Fino a meno di due anni fa, a credere che le “soluzioni domestiche” fossero inefficaci era anche l'attuale premier. A dire “risolviamo in Europa o andiamo avanti da soli” non era Matteo Renzi ma Francesco Boccia. Compagno di partito ma lettiano di ferro, Boccia venne sbertucciato per la sua web tax. Nel digitale, affermava il non ancora presidente del Consiglio “siamo passati dalla nuvola digitale alla nuvola nera di Fantozzi”.

Arrivato al governo, Renzi mantenne la parola e bocciò la legge (con tanto di tweet celebrativo). Non perché debole dal punto di vista normativo (il premier non si è mai inoltrato tra i commi) ma perché i temi "della web tax vanno posti in Europa" altrimenti "rischiamo di dare l'immagine di un paese che rifiuta l'innovazione".

Passa un anno e mezzo e tutto cambia: “Abbiamo aspettato per due anni la legge europea, facciamo gli ultimi sei mesi attendendo un provvedimento, ma dal 2017 immaginiamo una digital tax”. Parola di Renzi.

La web tax di Boccia ha un impianto diverso rispetto al disegno di legge Quintarelli-Sottanelli, testo sul quale dovrebbe basarsi la nuova digital tax. “La proposta cui allude Renzi prevede un intervento sul cosiddetto commercio elettronico diretto, cioè sulle transazioni concluse direttamente on-line con "consegna" dei beni immateriali (software, e-book, brani musicali, etc.) direttamente al cliente finale”, spiega Dario Stevanato. L'obiettivo è tassare i profitti realizzati da società con sede all'estero che non hanno una “stabile organizzazione” in Italia.

Al di là delle differenze, resta il nodo dell'applicabilità a livello internazionale. La norma mira proprio a ridefinire il concetto di “stabile organizzazione” in moda da includere chiunque abbia in Italia una presenza non fisica ma digitale. E ipotizza una ritenuta (quindi non una tassa in senso stretto) del 25 per cento sui pagamenti, cioè sui ricavi lordi, realizzati in Italia dall'impresa estera.

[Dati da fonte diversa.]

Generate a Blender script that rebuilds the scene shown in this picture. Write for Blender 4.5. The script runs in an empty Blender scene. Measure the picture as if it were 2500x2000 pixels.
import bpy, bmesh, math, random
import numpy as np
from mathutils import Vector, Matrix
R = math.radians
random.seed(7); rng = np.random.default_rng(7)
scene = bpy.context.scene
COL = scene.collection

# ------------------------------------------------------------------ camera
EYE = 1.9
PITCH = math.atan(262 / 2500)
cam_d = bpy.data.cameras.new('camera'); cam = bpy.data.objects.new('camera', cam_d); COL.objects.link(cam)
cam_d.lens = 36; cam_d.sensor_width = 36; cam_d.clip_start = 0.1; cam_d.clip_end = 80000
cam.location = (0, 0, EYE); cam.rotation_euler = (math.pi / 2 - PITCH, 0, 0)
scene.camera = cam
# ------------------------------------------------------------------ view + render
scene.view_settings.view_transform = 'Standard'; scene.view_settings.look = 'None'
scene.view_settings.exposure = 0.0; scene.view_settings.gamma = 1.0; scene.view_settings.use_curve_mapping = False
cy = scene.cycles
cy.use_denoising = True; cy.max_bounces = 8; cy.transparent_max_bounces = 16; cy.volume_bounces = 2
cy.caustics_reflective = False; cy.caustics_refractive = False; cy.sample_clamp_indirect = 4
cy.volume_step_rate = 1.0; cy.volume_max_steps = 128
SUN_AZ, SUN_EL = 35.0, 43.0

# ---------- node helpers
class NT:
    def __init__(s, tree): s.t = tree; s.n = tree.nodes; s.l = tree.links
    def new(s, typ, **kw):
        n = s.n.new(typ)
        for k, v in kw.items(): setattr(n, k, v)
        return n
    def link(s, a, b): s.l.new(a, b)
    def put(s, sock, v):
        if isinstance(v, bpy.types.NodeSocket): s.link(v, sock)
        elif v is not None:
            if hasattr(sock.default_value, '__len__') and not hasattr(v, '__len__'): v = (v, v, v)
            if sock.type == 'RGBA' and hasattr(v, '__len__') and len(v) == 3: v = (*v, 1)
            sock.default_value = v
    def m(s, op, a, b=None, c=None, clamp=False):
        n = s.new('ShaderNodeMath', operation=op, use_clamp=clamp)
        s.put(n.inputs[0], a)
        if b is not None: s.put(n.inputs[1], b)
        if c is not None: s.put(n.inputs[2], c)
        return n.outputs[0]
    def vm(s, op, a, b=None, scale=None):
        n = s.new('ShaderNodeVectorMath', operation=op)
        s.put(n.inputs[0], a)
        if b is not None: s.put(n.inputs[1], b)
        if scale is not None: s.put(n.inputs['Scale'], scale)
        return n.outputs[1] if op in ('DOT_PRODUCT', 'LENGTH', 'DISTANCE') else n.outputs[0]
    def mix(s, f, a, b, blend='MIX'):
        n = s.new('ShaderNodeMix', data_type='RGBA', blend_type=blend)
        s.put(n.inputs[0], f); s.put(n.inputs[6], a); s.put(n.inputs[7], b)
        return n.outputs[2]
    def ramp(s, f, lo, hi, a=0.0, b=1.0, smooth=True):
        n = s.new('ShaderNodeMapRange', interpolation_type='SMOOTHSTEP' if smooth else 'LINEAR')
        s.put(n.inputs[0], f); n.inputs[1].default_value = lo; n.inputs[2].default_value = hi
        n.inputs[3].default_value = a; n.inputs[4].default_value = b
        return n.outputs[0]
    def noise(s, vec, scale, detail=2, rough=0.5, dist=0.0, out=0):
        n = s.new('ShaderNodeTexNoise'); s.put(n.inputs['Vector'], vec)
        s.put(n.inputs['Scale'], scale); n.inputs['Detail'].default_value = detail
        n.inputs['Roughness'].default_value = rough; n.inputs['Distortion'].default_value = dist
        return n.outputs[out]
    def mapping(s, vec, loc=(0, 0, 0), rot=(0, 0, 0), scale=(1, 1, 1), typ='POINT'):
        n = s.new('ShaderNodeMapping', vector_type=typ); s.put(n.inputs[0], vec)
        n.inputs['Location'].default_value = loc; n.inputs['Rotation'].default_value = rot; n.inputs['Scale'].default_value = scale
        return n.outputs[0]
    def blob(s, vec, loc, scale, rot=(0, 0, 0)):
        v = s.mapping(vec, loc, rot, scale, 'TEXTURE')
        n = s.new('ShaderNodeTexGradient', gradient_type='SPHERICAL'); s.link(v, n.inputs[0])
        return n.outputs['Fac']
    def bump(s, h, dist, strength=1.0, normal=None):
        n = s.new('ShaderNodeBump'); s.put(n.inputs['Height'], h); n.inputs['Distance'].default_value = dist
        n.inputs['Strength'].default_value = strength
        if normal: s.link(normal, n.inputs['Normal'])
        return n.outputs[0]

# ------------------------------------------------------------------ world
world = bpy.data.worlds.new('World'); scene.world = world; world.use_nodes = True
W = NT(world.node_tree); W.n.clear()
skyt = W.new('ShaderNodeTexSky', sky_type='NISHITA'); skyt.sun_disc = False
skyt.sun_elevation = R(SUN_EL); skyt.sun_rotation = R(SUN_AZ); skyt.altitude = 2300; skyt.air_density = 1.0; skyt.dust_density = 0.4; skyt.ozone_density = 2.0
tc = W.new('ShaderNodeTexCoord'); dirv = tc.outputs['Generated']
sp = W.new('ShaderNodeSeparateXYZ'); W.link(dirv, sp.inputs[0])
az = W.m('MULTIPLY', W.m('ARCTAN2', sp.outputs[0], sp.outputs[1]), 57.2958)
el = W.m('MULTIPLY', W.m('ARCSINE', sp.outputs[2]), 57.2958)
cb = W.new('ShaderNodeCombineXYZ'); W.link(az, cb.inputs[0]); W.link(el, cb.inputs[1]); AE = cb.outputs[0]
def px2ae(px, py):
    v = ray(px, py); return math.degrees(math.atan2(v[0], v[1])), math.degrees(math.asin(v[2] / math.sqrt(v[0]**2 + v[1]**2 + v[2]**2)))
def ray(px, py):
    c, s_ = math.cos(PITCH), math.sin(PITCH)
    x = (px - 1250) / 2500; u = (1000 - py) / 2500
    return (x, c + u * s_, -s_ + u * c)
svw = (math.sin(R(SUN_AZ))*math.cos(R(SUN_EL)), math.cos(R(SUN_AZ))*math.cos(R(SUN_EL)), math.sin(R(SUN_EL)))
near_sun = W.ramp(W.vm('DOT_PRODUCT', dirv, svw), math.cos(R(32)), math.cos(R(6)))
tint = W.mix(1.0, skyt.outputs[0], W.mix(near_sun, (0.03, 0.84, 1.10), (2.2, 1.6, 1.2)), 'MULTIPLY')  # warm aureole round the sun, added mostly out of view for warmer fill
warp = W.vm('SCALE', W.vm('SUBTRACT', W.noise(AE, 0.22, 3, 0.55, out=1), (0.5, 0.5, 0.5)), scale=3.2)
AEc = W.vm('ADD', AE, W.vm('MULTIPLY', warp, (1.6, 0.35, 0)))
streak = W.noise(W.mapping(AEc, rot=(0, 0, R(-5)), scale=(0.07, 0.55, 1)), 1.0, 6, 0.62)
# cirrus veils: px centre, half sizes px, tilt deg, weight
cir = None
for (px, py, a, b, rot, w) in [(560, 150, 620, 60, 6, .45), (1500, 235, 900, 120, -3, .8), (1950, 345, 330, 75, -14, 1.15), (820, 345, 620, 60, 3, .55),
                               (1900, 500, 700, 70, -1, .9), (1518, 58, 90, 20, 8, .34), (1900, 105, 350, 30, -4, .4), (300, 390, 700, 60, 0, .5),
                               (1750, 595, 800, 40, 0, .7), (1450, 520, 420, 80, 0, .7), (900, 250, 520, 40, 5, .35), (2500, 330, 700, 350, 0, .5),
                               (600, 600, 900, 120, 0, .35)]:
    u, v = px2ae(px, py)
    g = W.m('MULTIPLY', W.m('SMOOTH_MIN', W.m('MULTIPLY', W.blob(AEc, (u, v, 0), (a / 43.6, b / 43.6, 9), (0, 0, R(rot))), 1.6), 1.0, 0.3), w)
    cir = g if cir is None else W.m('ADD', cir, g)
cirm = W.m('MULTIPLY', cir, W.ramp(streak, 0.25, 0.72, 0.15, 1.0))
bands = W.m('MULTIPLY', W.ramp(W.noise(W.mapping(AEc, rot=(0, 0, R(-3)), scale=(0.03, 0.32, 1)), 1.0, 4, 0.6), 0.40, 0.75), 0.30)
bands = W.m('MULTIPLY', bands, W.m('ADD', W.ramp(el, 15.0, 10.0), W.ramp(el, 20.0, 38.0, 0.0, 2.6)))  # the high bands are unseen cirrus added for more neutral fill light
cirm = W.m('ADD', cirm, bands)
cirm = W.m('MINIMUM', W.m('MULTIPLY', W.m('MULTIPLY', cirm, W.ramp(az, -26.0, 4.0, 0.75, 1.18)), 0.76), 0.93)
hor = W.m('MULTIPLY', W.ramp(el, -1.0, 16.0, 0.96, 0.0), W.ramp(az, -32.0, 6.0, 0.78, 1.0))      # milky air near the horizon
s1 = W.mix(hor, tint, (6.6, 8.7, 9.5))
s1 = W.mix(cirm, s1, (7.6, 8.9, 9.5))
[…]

“Peccato che questo impianto normativo pretenda di ridefinire unilateralmente un concetto, quello di stabile organizzazione, già definito dai numerosi trattati bilaterali conclusi dall'Italia”, afferma Stevanato. Quindi? Tanto rumore per nulla? La proposta è, secondo il tributarista, “velleitaria e sbagliata: i trattati internazionali prevalgono sulle norme interne, laddove queste siano meno favorevoli ai contribuenti. Dunque una modifica unilaterale del concetto di stabile organizzazione, per norma interna, si rivelerebbe del tutto inefficace”.

I casi in cui la digital tax sarebbe applicabili sarebbe “residuali” e riguarderebbero solo quei pochi Paesi con i quali non sono stati firmati dei trattati bilaterali. Così concepita, la legge darebbe “risultati solo apparenti, di facciata”. Anche Renzi ha ipotizzato un gettito ridotto. Ma il risultato rischia di essere nullo. “Una società estera avrebbe buon gioco nell'opporsi alle pretese dell'Erario”. Non solo. In mezzo ai ricorsi delle multinazionali potrebbero finire anche le banche, incaricate – secondo la legge Quintarelli - di effettuare il versamento delle ritenute. Una situazione che Stevanato definisce con un eufemismo “non propriamente ideale”.